Posted 15 October, 2018 by Nikki in General / 8 Comments

Normally, I have a policy of commenting back on the blogs of everyone who comments here. It slipped for a while due to complete lack of time between working, studying and moving, but I’m trying to get back into the habit now. However, during the last week someone commented on my blog and I blithely went to comment back on theirs… only to find that they hold views completely repugnant to me.

I’m (somewhat) okay with having friends who disagree with me, who even think that (for example) homosexuality is a sin, support Trump, support Brexit, think that trigger/content warnings are political correctness gone mad, etc, etc. But those friends are usually friends who mostly keep it under their hat when around me unless we decide to discuss it in a civil manner: they don’t openly rank homosexuality with paedophilia, or tell me my wife should have been turned back at the border, etc. I don’t usually make friends with people who openly declare that they think I’m going to hell, and to be quite frank, pushing one’s boundaries and not living in an echo chamber is one thing — putting up with someone who sounds honestly gleeful about how disgusting they find me and people I love is quite another.
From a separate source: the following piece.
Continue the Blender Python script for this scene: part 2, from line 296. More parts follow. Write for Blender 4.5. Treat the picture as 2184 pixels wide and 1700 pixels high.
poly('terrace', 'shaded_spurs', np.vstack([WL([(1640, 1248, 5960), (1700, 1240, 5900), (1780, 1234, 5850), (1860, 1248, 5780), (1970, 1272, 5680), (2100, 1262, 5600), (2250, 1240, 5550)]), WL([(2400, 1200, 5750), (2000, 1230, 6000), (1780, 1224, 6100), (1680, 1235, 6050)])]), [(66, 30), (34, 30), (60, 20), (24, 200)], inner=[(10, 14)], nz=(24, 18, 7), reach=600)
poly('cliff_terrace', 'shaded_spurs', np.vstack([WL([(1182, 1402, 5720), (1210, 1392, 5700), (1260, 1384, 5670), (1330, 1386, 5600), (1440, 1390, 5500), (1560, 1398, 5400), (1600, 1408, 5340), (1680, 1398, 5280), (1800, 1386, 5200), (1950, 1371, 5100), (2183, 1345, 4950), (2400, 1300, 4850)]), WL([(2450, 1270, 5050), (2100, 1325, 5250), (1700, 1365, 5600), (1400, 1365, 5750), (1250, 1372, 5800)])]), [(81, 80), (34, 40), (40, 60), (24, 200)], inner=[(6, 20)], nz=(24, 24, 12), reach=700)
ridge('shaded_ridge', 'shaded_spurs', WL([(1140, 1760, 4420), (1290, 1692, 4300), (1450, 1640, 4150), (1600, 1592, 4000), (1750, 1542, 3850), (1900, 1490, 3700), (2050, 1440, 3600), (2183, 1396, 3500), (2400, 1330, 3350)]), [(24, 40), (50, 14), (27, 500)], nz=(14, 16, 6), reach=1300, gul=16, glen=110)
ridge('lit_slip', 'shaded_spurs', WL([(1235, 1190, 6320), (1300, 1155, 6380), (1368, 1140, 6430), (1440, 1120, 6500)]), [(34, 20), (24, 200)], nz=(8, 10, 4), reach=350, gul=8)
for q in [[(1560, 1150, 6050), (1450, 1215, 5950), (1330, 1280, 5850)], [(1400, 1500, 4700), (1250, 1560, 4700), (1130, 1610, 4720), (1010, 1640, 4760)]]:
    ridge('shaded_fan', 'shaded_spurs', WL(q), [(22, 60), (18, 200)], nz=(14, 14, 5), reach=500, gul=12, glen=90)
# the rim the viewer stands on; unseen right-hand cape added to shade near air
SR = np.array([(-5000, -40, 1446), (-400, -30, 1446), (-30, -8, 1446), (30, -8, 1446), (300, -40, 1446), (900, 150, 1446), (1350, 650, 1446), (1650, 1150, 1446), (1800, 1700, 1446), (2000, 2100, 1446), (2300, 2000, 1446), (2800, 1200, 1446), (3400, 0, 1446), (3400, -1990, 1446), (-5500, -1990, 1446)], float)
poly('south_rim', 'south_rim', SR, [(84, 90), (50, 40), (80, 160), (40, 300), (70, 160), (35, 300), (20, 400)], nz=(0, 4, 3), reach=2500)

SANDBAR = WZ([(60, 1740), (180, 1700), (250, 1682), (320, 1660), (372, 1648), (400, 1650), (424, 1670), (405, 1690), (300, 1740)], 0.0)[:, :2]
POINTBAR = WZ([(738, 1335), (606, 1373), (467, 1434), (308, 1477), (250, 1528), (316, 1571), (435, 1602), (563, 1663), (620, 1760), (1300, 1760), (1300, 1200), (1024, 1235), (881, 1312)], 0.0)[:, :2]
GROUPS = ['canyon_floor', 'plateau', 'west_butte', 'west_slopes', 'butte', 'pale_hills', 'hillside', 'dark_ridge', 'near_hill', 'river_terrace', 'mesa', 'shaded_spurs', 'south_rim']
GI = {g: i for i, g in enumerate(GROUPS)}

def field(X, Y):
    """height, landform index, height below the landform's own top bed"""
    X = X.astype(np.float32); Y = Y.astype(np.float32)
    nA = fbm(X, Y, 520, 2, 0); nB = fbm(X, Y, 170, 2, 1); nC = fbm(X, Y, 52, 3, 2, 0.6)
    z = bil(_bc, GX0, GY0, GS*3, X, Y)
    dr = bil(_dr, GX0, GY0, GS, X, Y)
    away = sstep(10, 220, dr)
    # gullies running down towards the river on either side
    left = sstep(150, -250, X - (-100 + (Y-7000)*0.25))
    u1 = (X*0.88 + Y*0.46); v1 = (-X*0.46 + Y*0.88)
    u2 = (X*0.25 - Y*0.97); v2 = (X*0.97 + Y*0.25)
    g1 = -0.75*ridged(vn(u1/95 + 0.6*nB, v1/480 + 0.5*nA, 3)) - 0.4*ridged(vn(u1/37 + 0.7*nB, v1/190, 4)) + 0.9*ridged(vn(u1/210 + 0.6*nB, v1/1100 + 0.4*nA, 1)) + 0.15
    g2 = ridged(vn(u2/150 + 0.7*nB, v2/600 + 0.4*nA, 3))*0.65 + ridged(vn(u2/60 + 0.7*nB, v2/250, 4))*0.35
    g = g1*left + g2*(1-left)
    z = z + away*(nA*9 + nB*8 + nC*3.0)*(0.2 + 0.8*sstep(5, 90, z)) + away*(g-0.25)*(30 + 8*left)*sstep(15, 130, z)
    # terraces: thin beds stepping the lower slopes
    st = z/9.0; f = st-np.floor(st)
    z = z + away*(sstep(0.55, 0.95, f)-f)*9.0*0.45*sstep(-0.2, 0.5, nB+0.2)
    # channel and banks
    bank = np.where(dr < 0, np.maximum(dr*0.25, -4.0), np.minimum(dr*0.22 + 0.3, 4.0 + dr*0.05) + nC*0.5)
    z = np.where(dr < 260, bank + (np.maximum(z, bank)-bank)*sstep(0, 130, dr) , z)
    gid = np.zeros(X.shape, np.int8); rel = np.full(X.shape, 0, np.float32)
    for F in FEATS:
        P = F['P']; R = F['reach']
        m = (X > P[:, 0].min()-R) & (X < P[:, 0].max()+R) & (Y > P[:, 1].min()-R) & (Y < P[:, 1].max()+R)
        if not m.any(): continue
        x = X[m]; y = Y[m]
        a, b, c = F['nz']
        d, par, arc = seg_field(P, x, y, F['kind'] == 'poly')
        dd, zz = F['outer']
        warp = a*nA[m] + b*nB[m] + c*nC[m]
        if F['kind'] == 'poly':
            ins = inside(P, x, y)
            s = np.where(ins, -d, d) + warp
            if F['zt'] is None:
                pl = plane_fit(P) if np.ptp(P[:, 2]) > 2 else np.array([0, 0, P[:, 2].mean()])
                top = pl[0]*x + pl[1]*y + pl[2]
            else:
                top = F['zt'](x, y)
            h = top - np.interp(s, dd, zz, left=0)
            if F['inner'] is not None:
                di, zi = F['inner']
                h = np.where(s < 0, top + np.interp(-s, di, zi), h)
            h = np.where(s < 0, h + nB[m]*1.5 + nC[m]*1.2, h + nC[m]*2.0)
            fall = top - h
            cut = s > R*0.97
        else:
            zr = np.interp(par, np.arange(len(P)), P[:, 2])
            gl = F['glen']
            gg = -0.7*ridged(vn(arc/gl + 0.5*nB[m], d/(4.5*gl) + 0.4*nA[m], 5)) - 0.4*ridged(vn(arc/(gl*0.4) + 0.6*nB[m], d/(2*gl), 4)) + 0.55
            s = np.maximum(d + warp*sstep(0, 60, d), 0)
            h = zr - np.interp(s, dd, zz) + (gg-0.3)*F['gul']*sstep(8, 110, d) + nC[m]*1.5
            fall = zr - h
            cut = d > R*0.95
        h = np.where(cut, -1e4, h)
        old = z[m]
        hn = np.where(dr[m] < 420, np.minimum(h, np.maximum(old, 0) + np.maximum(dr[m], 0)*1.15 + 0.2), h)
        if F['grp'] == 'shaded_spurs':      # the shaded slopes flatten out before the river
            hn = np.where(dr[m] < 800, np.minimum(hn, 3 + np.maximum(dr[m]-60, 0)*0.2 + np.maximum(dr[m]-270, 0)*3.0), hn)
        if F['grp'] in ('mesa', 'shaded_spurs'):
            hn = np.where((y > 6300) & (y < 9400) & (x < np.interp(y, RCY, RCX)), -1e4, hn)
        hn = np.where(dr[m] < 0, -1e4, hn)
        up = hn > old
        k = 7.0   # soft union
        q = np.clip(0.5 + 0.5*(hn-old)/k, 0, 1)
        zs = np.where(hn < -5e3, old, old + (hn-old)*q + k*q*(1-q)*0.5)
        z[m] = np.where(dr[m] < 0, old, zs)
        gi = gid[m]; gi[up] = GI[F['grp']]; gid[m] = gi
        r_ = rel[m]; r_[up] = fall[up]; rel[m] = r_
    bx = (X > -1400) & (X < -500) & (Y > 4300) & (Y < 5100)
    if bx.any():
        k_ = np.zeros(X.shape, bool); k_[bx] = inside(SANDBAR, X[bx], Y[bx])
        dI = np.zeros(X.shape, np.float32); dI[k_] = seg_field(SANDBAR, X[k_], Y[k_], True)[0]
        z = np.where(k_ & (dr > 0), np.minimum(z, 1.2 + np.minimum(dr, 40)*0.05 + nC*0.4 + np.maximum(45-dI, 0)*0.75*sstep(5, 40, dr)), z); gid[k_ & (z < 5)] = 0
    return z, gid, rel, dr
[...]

And, being honest… I know another blogger can’t do anything to harm me, but going to their blog to find their comments about homosexuality being a sin and perversion felt like a bucket of ice cold water being dumped over my head. I was scared. People like that make the world a frightening place for people like me. Even if they themselves do nothing but talk, people like them followed me and my sister around at school telling us we should kill ourselves; people like that leave people like me for dead on the side of the road, not just historically but now (with homophobic attacks in my own country up almost 80% in the last four years). People like me have to be careful.

It was a harsh reminder that sharing a love of books with someone doesn’t mean we share anything else. Maybe if their top review hadn’t contained a disgusted comment about the book involving homosexuality, we’d have had a short chat about books and parted none the wiser. But I did see that.

So, should I have commented? I don’t know. In the end, I decided that they too would probably prefer it if I didn’t comment, given the givens. I definitely felt safer not doing so.